On peut toujours compter sur l'ami John Dwyer pour ne pas se reposer sur ses lauriers et pour aller explorer de nouveaux territoires musicaux, de plus en plus loin de son garage rock originel - qui reste, et heureusement, son mode d'expression privilégié sur scène, comme sa dernière tournée le prouve magnifiquement. "Smote Reverser", dans sa pochette stéréotypée annonçant heavy metal et ambitions progressives, est un album de… heavy metal progressif ! Mâtiné de décollages jazzy quand même, pour compliquer un peu plus les choses... Et qui ne dédaigne pas de temps en temps faire monter la pression en de magnifiques éructations sauvages, témoignages flamboyants du chemin parcouru.
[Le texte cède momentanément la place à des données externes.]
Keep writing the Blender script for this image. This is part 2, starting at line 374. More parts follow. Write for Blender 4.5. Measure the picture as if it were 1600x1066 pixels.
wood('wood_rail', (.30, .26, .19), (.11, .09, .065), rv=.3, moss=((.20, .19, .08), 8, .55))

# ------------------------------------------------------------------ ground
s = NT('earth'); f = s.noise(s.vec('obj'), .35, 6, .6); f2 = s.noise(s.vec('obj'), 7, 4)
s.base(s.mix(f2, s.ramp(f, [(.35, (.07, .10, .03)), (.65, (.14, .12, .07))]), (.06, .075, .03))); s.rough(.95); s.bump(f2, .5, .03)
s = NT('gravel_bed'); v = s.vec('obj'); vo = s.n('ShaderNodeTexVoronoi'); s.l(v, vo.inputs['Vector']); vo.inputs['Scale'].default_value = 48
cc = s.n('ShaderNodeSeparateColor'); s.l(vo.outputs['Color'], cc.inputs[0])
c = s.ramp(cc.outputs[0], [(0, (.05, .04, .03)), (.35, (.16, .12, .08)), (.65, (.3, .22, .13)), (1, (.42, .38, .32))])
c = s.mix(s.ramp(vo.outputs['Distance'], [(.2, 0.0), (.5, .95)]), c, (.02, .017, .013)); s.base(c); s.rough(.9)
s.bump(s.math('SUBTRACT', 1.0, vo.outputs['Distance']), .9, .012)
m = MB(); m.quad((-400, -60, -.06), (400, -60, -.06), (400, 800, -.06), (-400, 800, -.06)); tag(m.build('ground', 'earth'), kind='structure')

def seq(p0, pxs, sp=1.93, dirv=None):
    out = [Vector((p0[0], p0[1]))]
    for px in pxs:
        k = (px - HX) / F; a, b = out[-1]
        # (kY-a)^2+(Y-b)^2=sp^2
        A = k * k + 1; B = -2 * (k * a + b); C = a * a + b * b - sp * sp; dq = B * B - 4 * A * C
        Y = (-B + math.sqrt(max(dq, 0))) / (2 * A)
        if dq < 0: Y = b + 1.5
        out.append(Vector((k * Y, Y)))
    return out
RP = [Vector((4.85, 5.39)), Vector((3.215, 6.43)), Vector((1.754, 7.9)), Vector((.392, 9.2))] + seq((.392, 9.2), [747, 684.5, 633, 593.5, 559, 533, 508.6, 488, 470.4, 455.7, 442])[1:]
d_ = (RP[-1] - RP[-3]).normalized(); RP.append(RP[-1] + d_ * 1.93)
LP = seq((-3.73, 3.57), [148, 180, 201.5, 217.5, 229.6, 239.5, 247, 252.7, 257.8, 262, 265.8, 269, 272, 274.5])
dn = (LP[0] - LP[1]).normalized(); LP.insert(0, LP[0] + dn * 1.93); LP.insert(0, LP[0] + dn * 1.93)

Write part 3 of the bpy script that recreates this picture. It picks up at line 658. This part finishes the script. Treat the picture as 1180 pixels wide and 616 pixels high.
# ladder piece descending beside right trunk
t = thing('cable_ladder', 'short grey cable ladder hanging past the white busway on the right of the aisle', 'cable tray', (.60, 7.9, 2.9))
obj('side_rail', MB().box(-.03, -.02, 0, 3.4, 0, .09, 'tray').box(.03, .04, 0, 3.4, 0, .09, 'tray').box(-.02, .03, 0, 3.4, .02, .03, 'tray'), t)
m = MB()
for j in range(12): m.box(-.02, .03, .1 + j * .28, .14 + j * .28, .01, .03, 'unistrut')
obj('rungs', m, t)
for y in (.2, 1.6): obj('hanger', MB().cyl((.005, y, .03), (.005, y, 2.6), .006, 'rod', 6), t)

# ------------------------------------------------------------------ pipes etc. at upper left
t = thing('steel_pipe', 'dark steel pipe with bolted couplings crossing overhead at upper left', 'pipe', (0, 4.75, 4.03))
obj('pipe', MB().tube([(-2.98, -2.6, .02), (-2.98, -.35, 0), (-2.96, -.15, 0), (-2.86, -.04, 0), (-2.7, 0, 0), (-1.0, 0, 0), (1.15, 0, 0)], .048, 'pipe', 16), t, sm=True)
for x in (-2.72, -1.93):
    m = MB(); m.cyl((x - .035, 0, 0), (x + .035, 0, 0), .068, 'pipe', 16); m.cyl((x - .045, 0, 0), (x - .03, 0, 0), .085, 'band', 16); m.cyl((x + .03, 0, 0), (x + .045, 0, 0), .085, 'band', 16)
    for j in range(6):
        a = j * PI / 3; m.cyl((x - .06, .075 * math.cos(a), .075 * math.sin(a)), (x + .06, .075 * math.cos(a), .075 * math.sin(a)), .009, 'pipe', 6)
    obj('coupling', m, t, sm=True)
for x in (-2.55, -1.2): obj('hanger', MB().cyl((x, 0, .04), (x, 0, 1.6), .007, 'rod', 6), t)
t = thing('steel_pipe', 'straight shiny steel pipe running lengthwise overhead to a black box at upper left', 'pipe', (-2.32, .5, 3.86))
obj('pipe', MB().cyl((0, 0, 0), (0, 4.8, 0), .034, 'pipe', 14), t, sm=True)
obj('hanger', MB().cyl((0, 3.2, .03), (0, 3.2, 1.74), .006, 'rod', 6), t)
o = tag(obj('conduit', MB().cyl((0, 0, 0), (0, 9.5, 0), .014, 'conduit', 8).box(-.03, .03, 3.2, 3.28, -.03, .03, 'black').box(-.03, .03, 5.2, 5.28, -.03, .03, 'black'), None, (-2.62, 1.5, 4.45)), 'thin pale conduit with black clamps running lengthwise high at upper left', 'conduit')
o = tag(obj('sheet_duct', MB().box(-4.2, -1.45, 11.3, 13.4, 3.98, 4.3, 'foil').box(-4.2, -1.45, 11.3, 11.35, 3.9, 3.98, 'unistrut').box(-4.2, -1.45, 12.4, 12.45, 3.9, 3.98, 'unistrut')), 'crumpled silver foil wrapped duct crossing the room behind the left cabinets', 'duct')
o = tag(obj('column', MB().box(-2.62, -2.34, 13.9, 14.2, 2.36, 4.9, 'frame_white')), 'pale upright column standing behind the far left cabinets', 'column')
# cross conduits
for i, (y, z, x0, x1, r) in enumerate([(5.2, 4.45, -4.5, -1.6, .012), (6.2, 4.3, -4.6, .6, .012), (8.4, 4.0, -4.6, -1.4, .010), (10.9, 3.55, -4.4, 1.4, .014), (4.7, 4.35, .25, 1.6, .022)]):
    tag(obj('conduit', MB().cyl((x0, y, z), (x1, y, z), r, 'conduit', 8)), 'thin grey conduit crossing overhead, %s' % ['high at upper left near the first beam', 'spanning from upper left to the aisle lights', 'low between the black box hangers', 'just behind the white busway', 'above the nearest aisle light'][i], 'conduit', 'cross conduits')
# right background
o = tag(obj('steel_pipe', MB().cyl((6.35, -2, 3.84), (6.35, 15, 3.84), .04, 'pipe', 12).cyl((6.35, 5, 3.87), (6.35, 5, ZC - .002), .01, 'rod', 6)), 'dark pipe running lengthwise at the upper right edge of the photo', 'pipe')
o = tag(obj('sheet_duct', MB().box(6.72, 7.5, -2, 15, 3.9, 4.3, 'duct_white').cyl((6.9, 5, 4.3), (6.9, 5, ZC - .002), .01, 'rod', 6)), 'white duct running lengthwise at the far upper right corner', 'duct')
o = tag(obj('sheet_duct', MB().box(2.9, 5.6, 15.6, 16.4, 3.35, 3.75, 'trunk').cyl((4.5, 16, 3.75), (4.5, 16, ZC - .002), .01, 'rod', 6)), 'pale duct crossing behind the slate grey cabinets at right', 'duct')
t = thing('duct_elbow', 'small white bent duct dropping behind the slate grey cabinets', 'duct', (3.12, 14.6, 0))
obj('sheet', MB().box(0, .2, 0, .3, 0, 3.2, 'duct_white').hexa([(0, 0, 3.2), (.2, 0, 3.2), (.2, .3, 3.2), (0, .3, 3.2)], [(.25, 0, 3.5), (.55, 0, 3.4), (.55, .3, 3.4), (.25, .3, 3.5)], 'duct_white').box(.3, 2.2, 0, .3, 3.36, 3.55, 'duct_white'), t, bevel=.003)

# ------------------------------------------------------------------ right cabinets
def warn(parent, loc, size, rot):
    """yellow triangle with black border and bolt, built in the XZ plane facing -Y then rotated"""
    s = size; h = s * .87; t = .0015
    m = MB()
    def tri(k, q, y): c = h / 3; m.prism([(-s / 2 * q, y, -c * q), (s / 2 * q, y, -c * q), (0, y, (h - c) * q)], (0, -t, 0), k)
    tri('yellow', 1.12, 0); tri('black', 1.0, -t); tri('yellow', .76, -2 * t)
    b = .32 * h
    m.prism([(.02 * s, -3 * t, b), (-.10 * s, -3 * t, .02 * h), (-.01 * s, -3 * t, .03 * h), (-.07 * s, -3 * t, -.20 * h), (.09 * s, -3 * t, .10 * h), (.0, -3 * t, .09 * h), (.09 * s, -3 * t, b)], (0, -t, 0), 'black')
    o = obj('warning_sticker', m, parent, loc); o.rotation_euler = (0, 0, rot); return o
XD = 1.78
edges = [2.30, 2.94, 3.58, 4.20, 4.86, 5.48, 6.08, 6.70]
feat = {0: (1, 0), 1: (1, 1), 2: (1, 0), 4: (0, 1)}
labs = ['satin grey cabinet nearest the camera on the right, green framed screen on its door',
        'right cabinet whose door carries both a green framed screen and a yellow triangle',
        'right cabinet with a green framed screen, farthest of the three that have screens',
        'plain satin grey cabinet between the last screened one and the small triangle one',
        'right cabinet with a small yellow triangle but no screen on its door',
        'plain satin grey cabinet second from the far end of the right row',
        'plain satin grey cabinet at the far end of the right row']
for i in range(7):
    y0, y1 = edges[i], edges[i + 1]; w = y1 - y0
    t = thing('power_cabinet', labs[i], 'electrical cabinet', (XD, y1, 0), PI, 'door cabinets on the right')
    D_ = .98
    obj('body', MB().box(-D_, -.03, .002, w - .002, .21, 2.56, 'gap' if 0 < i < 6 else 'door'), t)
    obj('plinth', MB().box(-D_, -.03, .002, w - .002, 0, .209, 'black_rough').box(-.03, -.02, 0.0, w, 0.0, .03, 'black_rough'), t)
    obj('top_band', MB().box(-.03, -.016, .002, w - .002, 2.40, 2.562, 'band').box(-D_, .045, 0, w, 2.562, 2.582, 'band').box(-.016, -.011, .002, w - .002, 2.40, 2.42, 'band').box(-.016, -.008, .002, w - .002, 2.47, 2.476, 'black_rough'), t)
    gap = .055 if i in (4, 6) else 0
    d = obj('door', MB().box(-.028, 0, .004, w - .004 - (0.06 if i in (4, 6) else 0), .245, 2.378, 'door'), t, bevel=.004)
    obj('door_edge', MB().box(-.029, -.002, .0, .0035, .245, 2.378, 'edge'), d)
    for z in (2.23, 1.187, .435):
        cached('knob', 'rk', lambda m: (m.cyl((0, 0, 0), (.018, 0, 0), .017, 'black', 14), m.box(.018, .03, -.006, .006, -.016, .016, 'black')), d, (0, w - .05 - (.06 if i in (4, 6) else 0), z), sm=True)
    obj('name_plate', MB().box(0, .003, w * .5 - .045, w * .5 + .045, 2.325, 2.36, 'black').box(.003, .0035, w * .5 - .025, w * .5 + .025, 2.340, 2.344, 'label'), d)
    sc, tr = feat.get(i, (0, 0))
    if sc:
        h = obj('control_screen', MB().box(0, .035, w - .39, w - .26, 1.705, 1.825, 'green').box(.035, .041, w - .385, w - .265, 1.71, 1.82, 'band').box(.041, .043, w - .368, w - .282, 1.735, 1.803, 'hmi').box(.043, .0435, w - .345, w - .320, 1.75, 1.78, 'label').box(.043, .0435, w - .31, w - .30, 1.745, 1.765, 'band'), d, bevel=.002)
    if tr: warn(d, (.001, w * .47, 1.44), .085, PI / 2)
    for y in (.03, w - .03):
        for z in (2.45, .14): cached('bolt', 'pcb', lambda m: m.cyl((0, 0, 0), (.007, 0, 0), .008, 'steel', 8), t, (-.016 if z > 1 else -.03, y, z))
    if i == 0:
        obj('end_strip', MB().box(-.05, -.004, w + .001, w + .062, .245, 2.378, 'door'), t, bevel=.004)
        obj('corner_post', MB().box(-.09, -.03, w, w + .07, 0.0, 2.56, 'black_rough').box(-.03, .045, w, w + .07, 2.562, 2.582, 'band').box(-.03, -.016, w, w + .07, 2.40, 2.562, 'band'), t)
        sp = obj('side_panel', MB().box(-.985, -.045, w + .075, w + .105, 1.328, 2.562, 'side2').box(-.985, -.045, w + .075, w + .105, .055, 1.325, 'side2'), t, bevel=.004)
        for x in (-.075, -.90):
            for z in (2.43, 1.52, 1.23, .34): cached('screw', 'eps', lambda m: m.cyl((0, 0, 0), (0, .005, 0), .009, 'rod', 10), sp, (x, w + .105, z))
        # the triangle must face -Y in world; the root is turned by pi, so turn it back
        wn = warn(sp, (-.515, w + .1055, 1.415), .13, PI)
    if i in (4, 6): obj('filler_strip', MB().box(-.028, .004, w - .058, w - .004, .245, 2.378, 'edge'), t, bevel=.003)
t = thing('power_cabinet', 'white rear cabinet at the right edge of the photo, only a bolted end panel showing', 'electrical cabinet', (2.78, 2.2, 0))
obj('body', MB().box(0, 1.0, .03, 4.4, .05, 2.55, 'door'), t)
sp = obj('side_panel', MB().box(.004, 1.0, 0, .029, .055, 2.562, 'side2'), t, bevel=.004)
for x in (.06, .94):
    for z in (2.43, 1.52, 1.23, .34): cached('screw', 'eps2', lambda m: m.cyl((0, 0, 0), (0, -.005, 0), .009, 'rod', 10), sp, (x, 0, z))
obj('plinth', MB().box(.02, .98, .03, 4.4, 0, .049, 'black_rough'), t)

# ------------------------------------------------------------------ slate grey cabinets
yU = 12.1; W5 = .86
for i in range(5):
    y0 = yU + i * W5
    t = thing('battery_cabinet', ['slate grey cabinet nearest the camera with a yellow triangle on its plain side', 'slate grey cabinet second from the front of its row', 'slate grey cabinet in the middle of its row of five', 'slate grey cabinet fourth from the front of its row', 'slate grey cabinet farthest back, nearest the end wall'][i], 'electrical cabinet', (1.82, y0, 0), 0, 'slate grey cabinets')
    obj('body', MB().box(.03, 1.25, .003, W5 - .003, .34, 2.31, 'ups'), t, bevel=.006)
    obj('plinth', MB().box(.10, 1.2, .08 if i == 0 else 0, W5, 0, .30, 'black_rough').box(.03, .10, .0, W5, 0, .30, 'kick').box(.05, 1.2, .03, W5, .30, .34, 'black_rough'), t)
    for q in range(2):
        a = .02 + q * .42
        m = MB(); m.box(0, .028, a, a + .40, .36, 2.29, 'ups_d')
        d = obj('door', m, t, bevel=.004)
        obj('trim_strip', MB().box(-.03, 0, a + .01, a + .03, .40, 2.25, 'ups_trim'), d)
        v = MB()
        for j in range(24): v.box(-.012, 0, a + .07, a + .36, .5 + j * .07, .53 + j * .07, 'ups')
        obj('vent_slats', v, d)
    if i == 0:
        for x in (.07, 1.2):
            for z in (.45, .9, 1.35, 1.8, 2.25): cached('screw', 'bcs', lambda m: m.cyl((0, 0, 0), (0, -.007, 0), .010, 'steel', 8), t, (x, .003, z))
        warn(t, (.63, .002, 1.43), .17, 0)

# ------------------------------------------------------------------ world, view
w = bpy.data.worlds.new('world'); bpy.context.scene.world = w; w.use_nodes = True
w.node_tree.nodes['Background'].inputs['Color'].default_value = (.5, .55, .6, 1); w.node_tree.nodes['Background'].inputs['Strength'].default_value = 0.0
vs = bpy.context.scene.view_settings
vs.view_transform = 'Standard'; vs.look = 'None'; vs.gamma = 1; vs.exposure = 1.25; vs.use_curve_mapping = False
Qui aime la guitare électrique virtuose sera enchanté, emporté même par les longues, longues digressions - certes inspirées - de Dwyer sur un interminable "Anthemic Agressor". Qui préfère les morceaux plus structurés mais non dénués d'ambition préférera la splendide introduction de l'album, "Sentient Oona" ou la vigueur de "C"... Bref, il y en a pour tous les goûts ici, pourvu que l'on garde l'esprit ouvert et soit prêt à avaler quelques couleuvres : la fureur polyrythmique des batteries de la formation actuelle de Oh Sees (on notera que le "Thee" est passé cette fois à la trappe, ce qui n'inquiétera personne…) reste l'une des meilleures raisons d'embarquer à bord de cette aventure survitaminée, dont le moindre charme n'est pas l'inconscience absolue et la témérité aveugle.
Plus riche en claviers qu'à l'habitude, enrichie par de belles parties vocales féminines, la musique de "Smote Reverser" a en outre un je ne sais quoi de "mieux produit", de "plus lisse et plus fluide" que les albums précédents : peu importe, on sait bien que la rugosité d'antan, un peu oubliée ici, triomphe sur scène, là où le bon esprit de John Dwyer s'épanouit son aise.
On attend donc le prochain album avec impatience, et un soupçon de crainte, légitime, quant à ce que pourrait être la prochaine étape du voyage.